The main villain, of course, is Bane. It’s an unusual choice for a franchise that has so far mostly focussed on classic forties villains (with the exception of ‘70s creation Ra’s Al Ghul). Bane is a nineties musclehead, and in order to make him fit in this version of events, he has been made both less and more. Tom Hardy’s Bane has an intellect that other versions of the character lack, although another is pulling his strings, while the comic book version’s enhanced strength is downplayed to more believable levels. Tom Hardy does what he can under the mask, his ‘King of the Gypsies’ approach to the character proving effective, but even with redubbing his dialogue is sometimes lost and he is forced to act mostly through his eyes. He’s still a physically impressive presence (it’s hard to think that this is the same actor who was the skinny goth eight years ago in Star Trek Nemesis) and his fight with Batman is brutal and unpleasant. The moment he shatters the Bat-mask is effective, although the iconic moment where he breaks Batman’s back is shot too quickly and is almost lost in the commotion. There’s something of a problem with using this storyline for a film; whereas in the comics, Bruce’s convalescence lasted for months, here it has to fit into about an hour. No amount of dialogue about three months of criminal rule can effectively convey the passage of time.

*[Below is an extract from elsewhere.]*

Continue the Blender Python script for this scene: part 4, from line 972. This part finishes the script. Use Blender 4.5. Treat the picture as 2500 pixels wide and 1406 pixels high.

Other, less dominant roles give us some of the finest performances. Gary Oldman remains perfect as Commissioner Gordon, a ageing man racked with guilt over his part in the ‘Dent Plan’ and the cover-up of the Two-Face events. Michael Caine just about manages to avoid slipping into self-parody as his melodramatic cockney Alfred, while Morgan Freeman is as watchable as ever as Lucius Fox. It’s Joseph Gordon-Levitt who really impresses though. Surprisingly convincing in an action role, his young police officer, John Blake, is the emotional core of the film and carries it during the periods when Bruce Wayne is kept out of the action. I won’t spoil the eventual revelation of his true name here, but if anyone hadn’t immediately guessed it, shame on them.

The supporting cast all perform their roles admirably, from Cillian Murphy’s now traditional cameo as Gideon Crane to Torchwood’s Burn Gorman in an unexpected role as a minor villain. This focus on the people of Gotham never drags the film too far into talkiness, however, with some spectacular action set pieces, some impressive tech (love the Bat aircraft) and some restrained but very successful visual effects work. The action never overshadows the dialogue or plot, and while some is over the top - the catastrophic destruction of a baseball stadium - it never goes too far or pulls it beyond credibility.

The true success of The Dark Knight Rises though is its position at the end of a trilogy. It’s rare for a third instalment of a superhero franchise to work as well as its predecessors, but Rises works despite the risk of a surfeit of characters (a familiar problem in the genre). Superhero stories (now’s not the time to argue over whether Batman is, in fact, a superhero) are rarely allowed to end. Instead, they continue, going on and on, deaths being reversed and backstories being rewritten to increase longevity. By making his take on Batman into an enclosed story, with a beginning, middle and end, Christopher Nolan has secured the success of his vision. And while the very last scene could be taken as either the true course of events or wishful thinking, this trilogy has given Bale’s Batman an effective coda. My only gripe is with the title; he should have called it Batman Ends.